Amerykanie wysłali dotąd już niemal setkę M777 – również znacząco lepszych od swoich odpowiedników – zatem kolejne 18 haubic to jak 60-80 rosyjskich dział. Do tej osiemnastki USA dołożyły 36 tysięcy pocisków. „Mój boże”, pomyślałem w pierwszej chwili. „Przy bieżącym zużyciu wystarczy na sześć dni”. Ale teraz lekcja realizmu. 36 tysięcy pocisków kaliber 155 mm to ładunek o potężnych rozmiarach. Nie da się tego wysłać w kilku samochodach do Ukrainy i w taki sam sposób przewieźć na front. Szybkość musi współgrać z możliwościami ładunkowymi, co oznacza, że najlepiej zrobić to koleją. Zrobić w taki sposób, by amunicja nie musiała być długo składowana, bo Rosjanie polują na magazyny. Polska siec kolejowa różni się od ukraińskiej szerokością rozstawu torów, co „na wejście” komplikuje transport (o takie błahostce jak przerzut przez ocean tylko wspomnę). M777 to dobry przykład, by wskazać inne problemy – emki działają w oparciu o inny system metryczny, co wymaga zmiany nawyków u artylerzystów. I owszem, Ukraińcy szybko się uczą, ale szybko nie zawsze znaczy dobrze. Inny system metryczny, to inne narzędzia do obsługi sprzętu, w efekcie prozaiczna sprawa, jak zgubienie skrzynki narzędziowej (o co przecież łatwo, gdy użytkuje się broń przeznaczoną do wysokiej manewrowości), może uczynić haubicę nieobsługiwalną. Himarsy (wieloprowadnicowe zestawy rakietowe), o które zabiega Ukraina, nie są prostym odpowiednikiem sowieckich Gradów czy Smierczów. To sprzęt naszpikowany wysoką technologią, której trzeba się nauczyć. Itp., itd.

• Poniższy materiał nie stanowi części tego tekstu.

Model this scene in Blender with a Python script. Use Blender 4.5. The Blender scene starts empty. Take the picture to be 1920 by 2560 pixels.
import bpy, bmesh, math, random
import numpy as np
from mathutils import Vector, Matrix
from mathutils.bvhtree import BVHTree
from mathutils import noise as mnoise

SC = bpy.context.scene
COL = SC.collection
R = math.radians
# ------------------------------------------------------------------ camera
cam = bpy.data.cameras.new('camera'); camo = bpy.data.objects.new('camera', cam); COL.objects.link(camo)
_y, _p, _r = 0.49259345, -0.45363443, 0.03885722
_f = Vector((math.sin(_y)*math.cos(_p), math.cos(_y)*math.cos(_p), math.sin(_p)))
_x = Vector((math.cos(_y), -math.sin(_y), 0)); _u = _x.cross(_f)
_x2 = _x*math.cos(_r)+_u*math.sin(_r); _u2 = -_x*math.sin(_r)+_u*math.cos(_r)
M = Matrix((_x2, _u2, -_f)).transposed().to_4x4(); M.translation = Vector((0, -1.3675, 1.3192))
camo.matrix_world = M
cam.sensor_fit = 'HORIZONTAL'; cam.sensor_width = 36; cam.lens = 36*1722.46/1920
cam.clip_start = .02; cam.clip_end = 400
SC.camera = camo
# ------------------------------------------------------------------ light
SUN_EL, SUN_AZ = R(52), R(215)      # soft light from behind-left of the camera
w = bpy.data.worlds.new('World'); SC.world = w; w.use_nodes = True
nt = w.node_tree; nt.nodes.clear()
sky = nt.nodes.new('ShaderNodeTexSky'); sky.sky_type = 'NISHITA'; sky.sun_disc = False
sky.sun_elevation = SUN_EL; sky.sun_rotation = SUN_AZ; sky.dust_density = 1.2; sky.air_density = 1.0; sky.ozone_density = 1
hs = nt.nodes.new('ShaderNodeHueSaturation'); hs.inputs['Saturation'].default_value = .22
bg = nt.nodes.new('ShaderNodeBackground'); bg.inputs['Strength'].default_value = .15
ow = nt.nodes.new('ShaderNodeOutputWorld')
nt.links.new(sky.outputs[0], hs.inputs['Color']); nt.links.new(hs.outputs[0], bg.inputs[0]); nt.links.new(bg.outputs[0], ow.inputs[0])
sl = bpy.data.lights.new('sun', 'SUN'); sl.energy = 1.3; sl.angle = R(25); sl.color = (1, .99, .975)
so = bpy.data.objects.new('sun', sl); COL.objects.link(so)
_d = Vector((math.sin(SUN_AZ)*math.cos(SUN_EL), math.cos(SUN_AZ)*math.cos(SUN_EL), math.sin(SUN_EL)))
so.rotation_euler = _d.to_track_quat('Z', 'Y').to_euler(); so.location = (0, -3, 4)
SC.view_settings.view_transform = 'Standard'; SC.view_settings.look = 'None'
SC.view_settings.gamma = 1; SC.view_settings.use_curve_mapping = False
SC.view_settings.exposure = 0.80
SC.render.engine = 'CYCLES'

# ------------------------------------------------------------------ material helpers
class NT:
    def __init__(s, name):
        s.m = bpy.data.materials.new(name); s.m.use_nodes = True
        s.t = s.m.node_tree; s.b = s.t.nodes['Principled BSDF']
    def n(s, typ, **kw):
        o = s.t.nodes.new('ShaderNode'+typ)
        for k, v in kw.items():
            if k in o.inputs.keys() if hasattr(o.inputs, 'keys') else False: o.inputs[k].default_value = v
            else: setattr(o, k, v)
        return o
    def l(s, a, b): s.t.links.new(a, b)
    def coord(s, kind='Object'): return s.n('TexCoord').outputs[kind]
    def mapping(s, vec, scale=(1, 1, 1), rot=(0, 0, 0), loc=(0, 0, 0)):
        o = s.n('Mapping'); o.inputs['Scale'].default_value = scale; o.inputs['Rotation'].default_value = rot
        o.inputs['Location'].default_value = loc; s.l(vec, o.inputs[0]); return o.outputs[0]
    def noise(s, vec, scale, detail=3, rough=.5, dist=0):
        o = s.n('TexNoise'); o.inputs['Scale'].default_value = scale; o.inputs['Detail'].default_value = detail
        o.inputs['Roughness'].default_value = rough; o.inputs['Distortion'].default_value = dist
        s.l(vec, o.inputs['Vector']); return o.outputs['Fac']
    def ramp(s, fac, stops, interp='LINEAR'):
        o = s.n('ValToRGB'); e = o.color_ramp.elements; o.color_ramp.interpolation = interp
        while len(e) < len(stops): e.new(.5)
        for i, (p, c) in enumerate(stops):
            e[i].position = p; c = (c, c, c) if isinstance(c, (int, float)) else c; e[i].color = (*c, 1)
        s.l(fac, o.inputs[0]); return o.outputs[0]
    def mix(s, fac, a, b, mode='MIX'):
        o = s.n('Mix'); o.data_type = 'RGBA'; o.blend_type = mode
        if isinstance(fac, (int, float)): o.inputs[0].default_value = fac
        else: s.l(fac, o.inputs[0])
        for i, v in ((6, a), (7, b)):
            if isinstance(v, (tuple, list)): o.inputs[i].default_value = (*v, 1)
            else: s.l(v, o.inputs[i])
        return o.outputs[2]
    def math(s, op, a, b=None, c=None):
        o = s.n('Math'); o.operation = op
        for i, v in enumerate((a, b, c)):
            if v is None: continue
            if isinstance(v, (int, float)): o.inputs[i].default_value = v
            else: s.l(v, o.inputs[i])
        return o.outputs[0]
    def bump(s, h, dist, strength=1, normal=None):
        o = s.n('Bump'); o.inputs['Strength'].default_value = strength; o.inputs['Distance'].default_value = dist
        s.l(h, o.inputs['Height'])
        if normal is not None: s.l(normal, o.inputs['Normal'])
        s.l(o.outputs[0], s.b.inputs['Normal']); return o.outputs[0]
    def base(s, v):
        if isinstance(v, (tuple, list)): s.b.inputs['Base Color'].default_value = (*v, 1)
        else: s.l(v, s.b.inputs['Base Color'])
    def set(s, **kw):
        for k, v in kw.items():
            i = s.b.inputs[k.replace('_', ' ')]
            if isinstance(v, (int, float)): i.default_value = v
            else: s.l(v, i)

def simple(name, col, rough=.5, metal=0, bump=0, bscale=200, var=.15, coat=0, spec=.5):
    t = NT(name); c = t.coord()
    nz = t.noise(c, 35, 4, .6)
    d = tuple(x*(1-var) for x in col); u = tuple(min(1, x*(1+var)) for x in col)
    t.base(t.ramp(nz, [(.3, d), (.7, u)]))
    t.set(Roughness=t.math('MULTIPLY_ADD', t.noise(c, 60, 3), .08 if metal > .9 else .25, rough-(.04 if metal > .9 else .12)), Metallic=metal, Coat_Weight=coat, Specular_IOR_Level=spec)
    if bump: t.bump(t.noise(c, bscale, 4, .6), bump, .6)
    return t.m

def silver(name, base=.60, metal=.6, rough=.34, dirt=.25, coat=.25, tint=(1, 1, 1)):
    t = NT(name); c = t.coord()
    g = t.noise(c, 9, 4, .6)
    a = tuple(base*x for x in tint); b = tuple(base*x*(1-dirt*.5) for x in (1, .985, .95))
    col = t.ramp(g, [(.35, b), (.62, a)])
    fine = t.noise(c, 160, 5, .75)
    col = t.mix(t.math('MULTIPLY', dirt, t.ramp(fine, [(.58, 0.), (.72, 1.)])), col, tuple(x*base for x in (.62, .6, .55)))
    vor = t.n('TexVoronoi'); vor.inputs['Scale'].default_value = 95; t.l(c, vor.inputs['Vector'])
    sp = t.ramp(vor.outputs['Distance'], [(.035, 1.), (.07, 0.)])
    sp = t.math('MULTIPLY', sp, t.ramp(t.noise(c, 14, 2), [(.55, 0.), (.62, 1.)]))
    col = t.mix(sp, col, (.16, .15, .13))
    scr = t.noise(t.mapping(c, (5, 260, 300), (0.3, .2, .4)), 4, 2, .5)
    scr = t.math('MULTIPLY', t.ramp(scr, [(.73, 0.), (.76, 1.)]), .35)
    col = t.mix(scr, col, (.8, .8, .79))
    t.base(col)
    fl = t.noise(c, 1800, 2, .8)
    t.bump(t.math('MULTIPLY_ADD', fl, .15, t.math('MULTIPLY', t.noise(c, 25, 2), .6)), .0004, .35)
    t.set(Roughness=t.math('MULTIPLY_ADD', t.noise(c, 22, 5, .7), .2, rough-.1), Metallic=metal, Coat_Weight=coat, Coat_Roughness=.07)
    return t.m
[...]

Innymi słowy: czas, przepustowość, moce produkcyjne i bieżąca zasobność donatorów – oto czynniki kanalizujące pomoc materiałową dla Ukrainy. Wszystkie osadzone w gęstej sieci rozmaitych zależności, z których część – jak szerokość rozstawu torów – paradoksalnie była niegdyś sposobem na przecięcie iluś tam niepożądanych relacji.